Доказать существование «внешнего мира» по правилам невозможно, так как:

1. Если мы хотим доказать существование внешнего мира с помощью правила, нам надо показать, почему какое-то правило работает в случаях доказательства существования мира.
2. Это требует хотя бы одного убедительного примера доказательства существования внешнего мира.
3. У нас нет доказательства существования внешнего мира (хотя есть много доказательств относительно мира представлений).

Таким образом, если доказательство существования внешнего мира еще не было предоставлено, у нас не может быть никакой обоснованной формы для связи посылок и заключения.

«Противоречия». Если мы не можем обоснованно перейти от посылок к заключению по некоторому правилу, это все же не значит, что мы совсем бессильны. В конце концов, мы уже знаем, что надо доказать и что может входить в доказательство. Если мы скажем, что из посылок следует заключение только в том случае, если не может иметь место такое положение дел, при котором все посылки истинны, а заключение ложно, у нас остается возможность одного «трюка». Можно обнаружить в рамках представлений противоречие, и сказать, что из противоречия следует что угодно. Таким образом, посылки не смогут быть одновременно истинны. К примеру, есть представление, что внешний мир существует, и также есть представление, что внешний мир не существует, оба этих представления одновременно истинными быть не могут. Делаем из них первые две посылки — и теперь «можно» указать заключением все, что только душа пожелает. Однако едва ли такое доказательство будет не то что убедительным, а даже сколько-то поясняющим смысл проблемы. В конце концов, идея о том, что из противоречия следует что угодно, вполне вписывается в мир представлений, где можно найти и другое представление: из противоречий не следует вообще ничего.

Можно ли, однако, сказать, что и само требование непротиворечивости является лишь представлением? Можно. Однако если мы всерьез принимаем представление о доказательстве, нам все же следует быть более осторожными и не спешить отбрасывать принцип непротиворечия без серь­езных оснований.
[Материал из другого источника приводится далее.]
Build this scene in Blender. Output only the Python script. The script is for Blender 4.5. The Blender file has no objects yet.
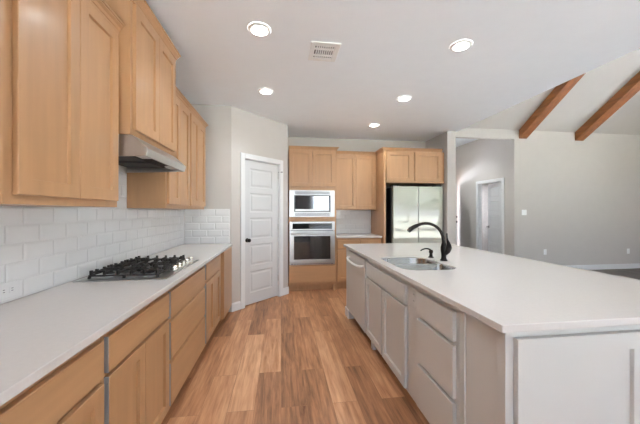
import bpy, bmesh, math, random
from mathutils import Vector, Matrix
random.seed(7)
S = bpy.context.scene
C = S.collection
PI = math.pi
# ------------------------------------------------------------------ camera, world, light, exposure
cam = bpy.data.objects.new('camera', bpy.data.cameras.new('camera'))
C.objects.link(cam)
cam.data.sensor_width = 36
cam.data.lens = 290 * 36 / 640
cam.data.clip_start = 0.02
cam.location = (0, 0, 1.33)
cam.rotation_euler = (PI / 2, 0, -math.atan(39 / 290))
S.camera = cam
S.view_settings.view_transform = 'Standard'
S.view_settings.look = 'None'
S.view_settings.gamma = 1
S.view_settings.use_curve_mapping = False
S.view_settings.exposure = 1.5
W = bpy.data.worlds.new('world'); S.world = W
W.use_nodes = True
wn = W.node_tree; wn.nodes.clear()
wo = wn.nodes.new('ShaderNodeOutputWorld'); wb = wn.nodes.new('ShaderNodeBackground')
wt = wn.nodes.new('ShaderNodeTexCoord'); wx = wn.nodes.new('ShaderNodeSeparateXYZ'); wr = wn.nodes.new('ShaderNodeValToRGB')
wn.links.new(wt.outputs['Generated'], wx.inputs[0]); wn.links.new(wx.outputs['Z'], wr.inputs[0])
wr.color_ramp.elements[0].position = 0.0; wr.color_ramp.elements[0].color = (0.86, 0.96, 1.13, 1)
wr.color_ramp.elements[1].position = 0.7; wr.color_ramp.elements[1].color = (0.72, 0.87, 1.12, 1)
wn.links.new(wr.outputs[0], wb.inputs[0]); wb.inputs[1].default_value = 2.1
wn.links.new(wb.outputs[0], wo.inputs[0])
CAN_WATTS = 15
sun = bpy.data.objects.new('sun', bpy.data.lights.new('sun', 'SUN')); C.objects.link(sun)
sun.data.energy = 66; sun.data.angle = math.radians(1.0); sun.data.color = (0.87, 0.96, 1.12)
sun.rotation_euler = (math.radians(-24), math.radians(-9), 0)      # high sun from behind the far side of the house
S.cycles.max_bounces = 10
S.cycles.diffuse_bounces = 6
S.cycles.sample_clamp_indirect = 6

def portal(name, loc, rot, sx, sy):
    l = bpy.data.lights.new(name, 'AREA'); l.shape = 'RECTANGLE'; l.size = sx; l.size_y = sy
    l.cycles.is_portal = True
    o = bpy.data.objects.new(name, l); C.objects.link(o); o.location = loc; o.rotation_euler = rot
# portals guide sky light through the modelled openings (they give off nothing themselves)
portal('portal_kitchen', (0.9, -3.02, 1.45), (PI / 2, 0, 0), 4.1, 2.4)
portal('portal_side_room', (7.22, 7.4, 1.4), (PI / 2, 0, PI / 2), 2.2, 2.0)
portal('portal_living', (6.24, -3.02, 1.35), (PI / 2, 0, 0), 4.1, 2.5)
portal('portal_east', (8.42, 1.5, 1.45), (PI / 2, 0, PI / 2), 4.4, 2.3)
portal('portal_entry', (4.55, 8.03, 1.05), (PI / 2, 0, PI), 1.0, 2.1)

# ------------------------------------------------------------------ materials
def srgb(r, g, b):
    f = lambda c: (c / 255 / 12.92) if c / 255 <= 0.04045 else ((c / 255 + 0.055) / 1.055) ** 2.4
    return (f(r), f(g), f(b), 1)

def mat(name, col, rough=0.5, metal=0.0, var=0.04, scale=6.0, stretch=(1, 1, 1), bump=0.0, bscale=80, coat=0.0, spec=0.5, rnd=0.0):
    m = bpy.data.materials.new(name); m.use_nodes = True
    t = m.node_tree; n = t.nodes; L = t.links
    p = n['Principled BSDF']
    p.inputs['Roughness'].default_value = rough; p.inputs['Metallic'].default_value = metal
    p.inputs['Coat Weight'].default_value = coat; p.inputs['Coat Roughness'].default_value = 0.15
    p.inputs['Specular IOR Level'].default_value = spec
    tc = n.new('ShaderNodeTexCoord'); mp = n.new('ShaderNodeMapping'); mp.inputs['Scale'].default_value = stretch
    L.new(tc.outputs['Object'], mp.inputs[0])
    nz = n.new('ShaderNodeTexNoise'); nz.inputs['Scale'].default_value = scale; nz.inputs['Detail'].default_value = 5
    L.new(mp.outputs[0], nz.inputs['Vector'])
    mx = n.new('ShaderNodeMix'); mx.data_type = 'RGBA'
    c = [max(0, x) for x in col[:3]]
    mx.inputs['A'].default_value = tuple(x * (1 - var) for x in c) + (1,)
    mx.inputs['B'].default_value = tuple(min(1, x * (1 + var)) for x in c) + (1,)
    mr = n.new('ShaderNodeMapRange'); mr.inputs[1].default_value = 0.3; mr.inputs[2].default_value = 0.7
    L.new(nz.outputs['Fac'], mr.inputs[0]); L.new(mr.outputs[0], mx.inputs['Factor'])
    out = mx.outputs['Result']
    if rnd:
        oi = n.new('ShaderNodeObjectInfo'); hv = n.new('ShaderNodeHueSaturation'); r2 = n.new('ShaderNodeMapRange')
        r2.inputs[3].default_value = 1 - rnd; r2.inputs[4].default_value = 1 + rnd
        L.new(oi.outputs['Random'], r2.inputs[0]); L.new(r2.outputs[0], hv.inputs['Value']); L.new(out, hv.inputs['Color'])
        out = hv.outputs[0]
    L.new(out, p.inputs['Base Color'])
    if bump:
        bz = n.new('ShaderNodeTexNoise'); bz.inputs['Scale'].default_value = bscale; bz.inputs['Detail'].default_value = 3
        L.new(mp.outputs[0], bz.inputs['Vector'])
        bp = n.new('ShaderNodeBump'); bp.inputs['Strength'].default_value = bump; bp.inputs['Distance'].default_value = 0.004
        L.new(bz.outputs['Fac'], bp.inputs['Height']); L.new(bp.outputs[0], p.inputs['Normal'])
    return m

def emis(name, col, st):
    m = bpy.data.materials.new(name); m.use_nodes = True
    p = m.node_tree.nodes['Principled BSDF']
    p.inputs['Base Color'].default_value = col
    p.inputs['Emission Color'].default_value = col; p.inputs['Emission Strength'].default_value = st
    return m

def glass():
    m = bpy.data.materials.new('window_glass'); m.use_nodes = True
    t = m.node_tree; n = t.nodes; n.clear()
    o = n.new('ShaderNodeOutputMaterial'); a = n.new('ShaderNodeBsdfTransparent'); g = n.new('ShaderNodeBsdfGlossy'); x = n.new('ShaderNodeMixShader')
    g.inputs['Roughness'].default_value = 0.02; x.inputs[0].default_value = 0.06
    t.links.new(a.outputs[0], x.inputs[1]); t.links.new(g.outputs[0], x.inputs[2]); t.links.new(x.outputs[0], o.inputs[0])
    return m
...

Как было показано выше, некоторые формы доказательства в случае с внешним миром не сработают. К примеру, не сработают доказательства по каким-то «зарекомендовавшим» себя в мире представлений правилам. Можно ли доказывать что-то, не используя правила, и насколько такое доказательство является предметом интереса в «доказательстве существования внешнего мира»? Я полагаю, что только такие доказательства и могут представлять интерес, поскольку живо озабоченное проблемой существования внешнего мира существо никак не удовлетворится указанием на какие-то представления.

Есть ли у нас что-либо еще в интеллектуальном арсенале относительно доказательства, что можно использовать для небольшого шага в понимании «доказательства существования внешнего мира». Я думаю, никто не будет запрещать делать в рамках доказательства допущения. Конечно, если мы связываем представления, нельзя из допущения истинности заключения делать вывод о его истинности. Нельзя делать этого и в случае с «доказательством существования внешнего мира».

Есть, однако, вполне достойная форма применения допущения — доказательство от противного. Можно допустить нечто противоположное заключению и указать на его противоречие посылкам. Допустим, нас интересует доказательство не-существования внешнего мира. Давайте докажем, что внешнего мира не существует. И докажем от противного. Предположим, что внешний мир существует. Единственный путь доказать от противного — найти противоречие. Можем ли мы найти какое-то противоречие в допущении существования внешнего мира? Как бы могло выглядеть это противоречие? Нам надо было бы показать, что либо нечто из мира представлений, либо нечто, относящееся к самому существованию внешнего мира, приводит к противоречию. Может ли нечто из мира представлений противоречить существованию внешнего мира? Нет. Представление о не-существовании внешнего мира противоречит представлению о существовании внешнего мира. Если бы нам повезло иметь хоть какое-то противоречие между миром представлений и существованием внешнего мира, в таком случае с «доказательством» все было бы гораздо проще.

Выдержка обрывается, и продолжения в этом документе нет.